— BEGIN DATA SHOWN —
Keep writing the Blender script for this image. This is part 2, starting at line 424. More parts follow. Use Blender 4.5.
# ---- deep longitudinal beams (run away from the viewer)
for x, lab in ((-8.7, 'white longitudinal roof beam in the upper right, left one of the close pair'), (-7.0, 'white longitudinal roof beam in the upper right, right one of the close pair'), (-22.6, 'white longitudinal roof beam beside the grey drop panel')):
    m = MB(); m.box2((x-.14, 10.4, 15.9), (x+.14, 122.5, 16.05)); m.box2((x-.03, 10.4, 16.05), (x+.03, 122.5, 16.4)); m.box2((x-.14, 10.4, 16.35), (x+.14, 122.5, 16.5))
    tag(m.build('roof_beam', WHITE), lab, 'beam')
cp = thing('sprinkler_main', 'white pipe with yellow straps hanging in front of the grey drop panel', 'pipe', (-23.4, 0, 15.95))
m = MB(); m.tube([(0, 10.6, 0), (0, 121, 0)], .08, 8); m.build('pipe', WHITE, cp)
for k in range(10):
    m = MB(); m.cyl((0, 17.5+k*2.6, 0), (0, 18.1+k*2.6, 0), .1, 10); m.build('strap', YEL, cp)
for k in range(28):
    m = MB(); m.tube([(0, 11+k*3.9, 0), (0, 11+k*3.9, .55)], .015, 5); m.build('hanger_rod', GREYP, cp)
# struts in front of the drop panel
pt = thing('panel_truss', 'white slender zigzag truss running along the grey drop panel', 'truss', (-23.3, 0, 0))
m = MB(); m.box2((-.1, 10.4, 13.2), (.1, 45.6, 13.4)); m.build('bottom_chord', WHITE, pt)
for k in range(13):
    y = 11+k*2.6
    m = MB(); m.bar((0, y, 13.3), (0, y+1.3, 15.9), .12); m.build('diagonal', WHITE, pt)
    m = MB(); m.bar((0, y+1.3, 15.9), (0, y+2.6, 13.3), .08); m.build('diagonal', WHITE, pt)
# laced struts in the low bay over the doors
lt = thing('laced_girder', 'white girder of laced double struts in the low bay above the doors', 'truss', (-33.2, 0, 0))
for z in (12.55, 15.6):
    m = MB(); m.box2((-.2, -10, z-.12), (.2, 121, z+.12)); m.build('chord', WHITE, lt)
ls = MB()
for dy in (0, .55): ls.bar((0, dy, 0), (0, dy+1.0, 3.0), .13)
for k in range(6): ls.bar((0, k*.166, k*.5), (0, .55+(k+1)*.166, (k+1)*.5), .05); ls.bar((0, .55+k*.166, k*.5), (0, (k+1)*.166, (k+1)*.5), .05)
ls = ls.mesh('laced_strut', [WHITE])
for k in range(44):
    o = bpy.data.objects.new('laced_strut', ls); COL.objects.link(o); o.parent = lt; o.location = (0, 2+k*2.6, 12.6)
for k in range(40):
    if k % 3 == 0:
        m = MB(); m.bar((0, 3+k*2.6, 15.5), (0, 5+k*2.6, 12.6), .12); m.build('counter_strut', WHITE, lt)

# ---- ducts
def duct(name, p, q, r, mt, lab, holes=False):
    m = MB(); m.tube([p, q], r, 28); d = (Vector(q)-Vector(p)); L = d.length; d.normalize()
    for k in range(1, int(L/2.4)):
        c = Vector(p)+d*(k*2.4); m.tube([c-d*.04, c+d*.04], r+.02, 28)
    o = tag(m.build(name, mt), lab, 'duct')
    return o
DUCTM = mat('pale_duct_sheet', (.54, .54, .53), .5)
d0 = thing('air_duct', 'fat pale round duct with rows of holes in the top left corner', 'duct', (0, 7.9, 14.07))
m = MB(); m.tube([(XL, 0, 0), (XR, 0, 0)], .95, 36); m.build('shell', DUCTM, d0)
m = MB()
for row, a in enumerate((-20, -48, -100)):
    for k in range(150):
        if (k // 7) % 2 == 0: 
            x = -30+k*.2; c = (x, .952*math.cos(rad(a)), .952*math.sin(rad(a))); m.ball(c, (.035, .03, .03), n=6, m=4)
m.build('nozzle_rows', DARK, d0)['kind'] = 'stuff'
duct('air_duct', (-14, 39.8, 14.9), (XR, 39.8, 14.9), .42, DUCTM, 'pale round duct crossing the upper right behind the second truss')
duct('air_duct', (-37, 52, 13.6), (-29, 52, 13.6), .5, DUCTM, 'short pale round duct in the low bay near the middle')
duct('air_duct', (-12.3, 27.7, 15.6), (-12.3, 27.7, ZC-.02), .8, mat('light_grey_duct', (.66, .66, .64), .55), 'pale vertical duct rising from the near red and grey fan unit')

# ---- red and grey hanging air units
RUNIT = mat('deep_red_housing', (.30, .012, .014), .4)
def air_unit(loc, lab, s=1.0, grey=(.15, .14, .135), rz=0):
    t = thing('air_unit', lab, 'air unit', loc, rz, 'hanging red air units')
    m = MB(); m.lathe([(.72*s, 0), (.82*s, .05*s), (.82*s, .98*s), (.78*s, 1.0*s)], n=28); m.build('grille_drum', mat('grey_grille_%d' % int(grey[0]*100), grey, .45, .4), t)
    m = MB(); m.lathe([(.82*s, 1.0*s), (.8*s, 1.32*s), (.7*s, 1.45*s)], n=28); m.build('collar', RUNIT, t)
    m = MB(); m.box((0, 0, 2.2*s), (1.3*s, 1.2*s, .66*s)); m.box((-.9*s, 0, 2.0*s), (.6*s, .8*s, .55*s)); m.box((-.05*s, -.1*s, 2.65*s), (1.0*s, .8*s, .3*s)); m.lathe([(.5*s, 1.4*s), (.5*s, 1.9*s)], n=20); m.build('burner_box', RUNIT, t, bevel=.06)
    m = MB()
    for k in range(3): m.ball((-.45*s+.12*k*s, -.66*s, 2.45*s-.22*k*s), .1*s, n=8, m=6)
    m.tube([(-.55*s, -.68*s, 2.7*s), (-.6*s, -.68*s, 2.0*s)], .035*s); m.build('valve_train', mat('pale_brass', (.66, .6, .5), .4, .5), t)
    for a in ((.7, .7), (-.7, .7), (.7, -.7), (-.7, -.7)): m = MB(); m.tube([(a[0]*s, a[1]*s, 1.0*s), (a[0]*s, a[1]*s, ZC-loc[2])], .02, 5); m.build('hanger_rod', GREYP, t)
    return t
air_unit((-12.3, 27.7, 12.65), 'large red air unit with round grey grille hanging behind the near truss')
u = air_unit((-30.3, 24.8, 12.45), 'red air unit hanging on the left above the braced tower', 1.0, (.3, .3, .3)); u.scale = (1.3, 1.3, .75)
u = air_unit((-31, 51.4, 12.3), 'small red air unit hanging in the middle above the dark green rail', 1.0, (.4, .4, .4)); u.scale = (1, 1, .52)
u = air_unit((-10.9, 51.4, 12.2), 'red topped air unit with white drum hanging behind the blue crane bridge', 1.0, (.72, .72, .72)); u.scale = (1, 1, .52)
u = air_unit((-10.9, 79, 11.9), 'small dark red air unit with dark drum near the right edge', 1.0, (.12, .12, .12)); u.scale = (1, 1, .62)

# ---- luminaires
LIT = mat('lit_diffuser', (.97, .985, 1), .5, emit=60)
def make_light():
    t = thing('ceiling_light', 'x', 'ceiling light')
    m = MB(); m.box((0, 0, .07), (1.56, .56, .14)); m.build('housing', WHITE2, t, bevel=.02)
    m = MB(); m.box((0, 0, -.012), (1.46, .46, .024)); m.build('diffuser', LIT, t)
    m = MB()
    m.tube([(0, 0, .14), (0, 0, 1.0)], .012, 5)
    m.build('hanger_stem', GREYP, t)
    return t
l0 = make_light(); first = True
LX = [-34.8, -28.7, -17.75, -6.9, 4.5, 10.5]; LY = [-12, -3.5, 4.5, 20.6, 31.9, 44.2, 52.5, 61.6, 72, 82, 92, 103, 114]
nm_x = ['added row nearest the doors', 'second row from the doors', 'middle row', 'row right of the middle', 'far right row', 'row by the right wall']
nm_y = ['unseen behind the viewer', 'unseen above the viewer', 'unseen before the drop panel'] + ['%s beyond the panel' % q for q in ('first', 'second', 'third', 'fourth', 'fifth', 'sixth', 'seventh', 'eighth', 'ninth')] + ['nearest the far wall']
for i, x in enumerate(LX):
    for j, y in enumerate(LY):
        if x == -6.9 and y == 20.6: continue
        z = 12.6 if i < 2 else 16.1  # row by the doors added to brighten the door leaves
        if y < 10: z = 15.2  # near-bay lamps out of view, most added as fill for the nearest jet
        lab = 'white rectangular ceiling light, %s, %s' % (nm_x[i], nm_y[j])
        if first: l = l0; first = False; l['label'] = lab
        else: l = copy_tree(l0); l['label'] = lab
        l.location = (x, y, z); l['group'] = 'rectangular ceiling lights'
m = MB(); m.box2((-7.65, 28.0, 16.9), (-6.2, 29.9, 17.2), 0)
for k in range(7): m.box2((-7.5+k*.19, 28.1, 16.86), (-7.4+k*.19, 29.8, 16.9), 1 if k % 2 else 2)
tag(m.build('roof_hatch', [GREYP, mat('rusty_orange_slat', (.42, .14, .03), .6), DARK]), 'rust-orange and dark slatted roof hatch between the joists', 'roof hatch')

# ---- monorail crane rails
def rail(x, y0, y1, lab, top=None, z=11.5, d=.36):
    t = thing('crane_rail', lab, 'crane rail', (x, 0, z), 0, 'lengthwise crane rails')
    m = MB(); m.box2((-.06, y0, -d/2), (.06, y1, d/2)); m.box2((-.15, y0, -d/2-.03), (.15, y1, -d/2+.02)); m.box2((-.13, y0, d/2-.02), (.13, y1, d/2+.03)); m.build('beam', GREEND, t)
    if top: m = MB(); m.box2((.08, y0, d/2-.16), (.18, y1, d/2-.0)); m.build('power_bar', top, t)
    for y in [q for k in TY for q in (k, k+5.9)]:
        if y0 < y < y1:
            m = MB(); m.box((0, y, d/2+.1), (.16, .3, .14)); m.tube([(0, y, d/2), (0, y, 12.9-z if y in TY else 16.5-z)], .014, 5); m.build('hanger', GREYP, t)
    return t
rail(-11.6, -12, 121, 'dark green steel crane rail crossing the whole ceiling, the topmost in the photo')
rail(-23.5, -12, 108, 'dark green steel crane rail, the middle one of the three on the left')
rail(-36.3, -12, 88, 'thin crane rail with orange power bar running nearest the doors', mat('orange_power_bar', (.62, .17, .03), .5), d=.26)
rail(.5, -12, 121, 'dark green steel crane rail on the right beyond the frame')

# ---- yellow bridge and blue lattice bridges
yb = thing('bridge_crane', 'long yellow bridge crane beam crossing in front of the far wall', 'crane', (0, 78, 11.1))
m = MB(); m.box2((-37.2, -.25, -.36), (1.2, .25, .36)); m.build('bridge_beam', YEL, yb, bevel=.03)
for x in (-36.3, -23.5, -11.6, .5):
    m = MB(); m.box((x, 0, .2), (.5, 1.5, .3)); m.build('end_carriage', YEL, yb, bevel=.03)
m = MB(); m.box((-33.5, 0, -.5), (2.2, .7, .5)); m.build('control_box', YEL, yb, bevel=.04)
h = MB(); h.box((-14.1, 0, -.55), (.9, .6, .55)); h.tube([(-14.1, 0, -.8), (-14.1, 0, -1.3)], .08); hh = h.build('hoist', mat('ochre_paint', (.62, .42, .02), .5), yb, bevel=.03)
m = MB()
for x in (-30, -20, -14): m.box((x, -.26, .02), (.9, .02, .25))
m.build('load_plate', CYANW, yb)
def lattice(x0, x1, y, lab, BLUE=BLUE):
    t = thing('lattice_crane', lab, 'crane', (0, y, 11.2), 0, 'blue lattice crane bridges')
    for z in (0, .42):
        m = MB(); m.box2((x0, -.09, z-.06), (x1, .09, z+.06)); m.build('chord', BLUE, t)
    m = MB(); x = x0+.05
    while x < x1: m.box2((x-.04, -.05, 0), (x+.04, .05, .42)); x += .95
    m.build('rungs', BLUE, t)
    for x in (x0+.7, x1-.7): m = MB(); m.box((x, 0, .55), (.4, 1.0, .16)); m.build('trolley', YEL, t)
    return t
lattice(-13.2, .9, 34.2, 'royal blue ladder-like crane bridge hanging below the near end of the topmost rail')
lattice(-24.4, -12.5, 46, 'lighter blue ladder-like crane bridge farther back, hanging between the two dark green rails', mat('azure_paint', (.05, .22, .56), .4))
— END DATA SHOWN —
- **GIVEN TASK**
Reprint the data above from the opening line to the line holding "m = MB(); m.bar((0, 3+k*2.6, 15.5), (0, 5+k*2.6, 12.6), .12);", inclusive, and nothing else.

- **TASK OUTPUT**
Keep writing the Blender script for this image. This is part 2, starting at line 424. More parts follow. Use Blender 4.5.
# ---- deep longitudinal beams (run away from the viewer)
for x, lab in ((-8.7, 'white longitudinal roof beam in the upper right, left one of the close pair'), (-7.0, 'white longitudinal roof beam in the upper right, right one of the close pair'), (-22.6, 'white longitudinal roof beam beside the grey drop panel')):
    m = MB(); m.box2((x-.14, 10.4, 15.9), (x+.14, 122.5, 16.05)); m.box2((x-.03, 10.4, 16.05), (x+.03, 122.5, 16.4)); m.box2((x-.14, 10.4, 16.35), (x+.14, 122.5, 16.5))
    tag(m.build('roof_beam', WHITE), lab, 'beam')
cp = thing('sprinkler_main', 'white pipe with yellow straps hanging in front of the grey drop panel', 'pipe', (-23.4, 0, 15.95))
m = MB(); m.tube([(0, 10.6, 0), (0, 121, 0)], .08, 8); m.build('pipe', WHITE, cp)
for k in range(10):
    m = MB(); m.cyl((0, 17.5+k*2.6, 0), (0, 18.1+k*2.6, 0), .1, 10); m.build('strap', YEL, cp)
for k in range(28):
    m = MB(); m.tube([(0, 11+k*3.9, 0), (0, 11+k*3.9, .55)], .015, 5); m.build('hanger_rod', GREYP, cp)
# struts in front of the drop panel
pt = thing('panel_truss', 'white slender zigzag truss running along the grey drop panel', 'truss', (-23.3, 0, 0))
m = MB(); m.box2((-.1, 10.4, 13.2), (.1, 45.6, 13.4)); m.build('bottom_chord', WHITE, pt)
for k in range(13):
    y = 11+k*2.6
    m = MB(); m.bar((0, y, 13.3), (0, y+1.3, 15.9), .12); m.build('diagonal', WHITE, pt)
    m = MB(); m.bar((0, y+1.3, 15.9), (0, y+2.6, 13.3), .08); m.build('diagonal', WHITE, pt)
# laced struts in the low bay over the doors
lt = thing('laced_girder', 'white girder of laced double struts in the low bay above the doors', 'truss', (-33.2, 0, 0))
for z in (12.55, 15.6):
    m = MB(); m.box2((-.2, -10, z-.12), (.2, 121, z+.12)); m.build('chord', WHITE, lt)
ls = MB()
for dy in (0, .55): ls.bar((0, dy, 0), (0, dy+1.0, 3.0), .13)
for k in range(6): ls.bar((0, k*.166, k*.5), (0, .55+(k+1)*.166, (k+1)*.5), .05); ls.bar((0, .55+k*.166, k*.5), (0, (k+1)*.166, (k+1)*.5), .05)
ls = ls.mesh('laced_strut', [WHITE])
for k in range(44):
    o = bpy.data.objects.new('laced_strut', ls); COL.objects.link(o); o.parent = lt; o.location = (0, 2+k*2.6, 12.6)
for k in range(40):
    if k % 3 == 0:
        m = MB(); m.bar((0, 3+k*2.6, 15.5), (0, 5+k*2.6, 12.6), .12); m.build('counter_strut', WHITE, lt)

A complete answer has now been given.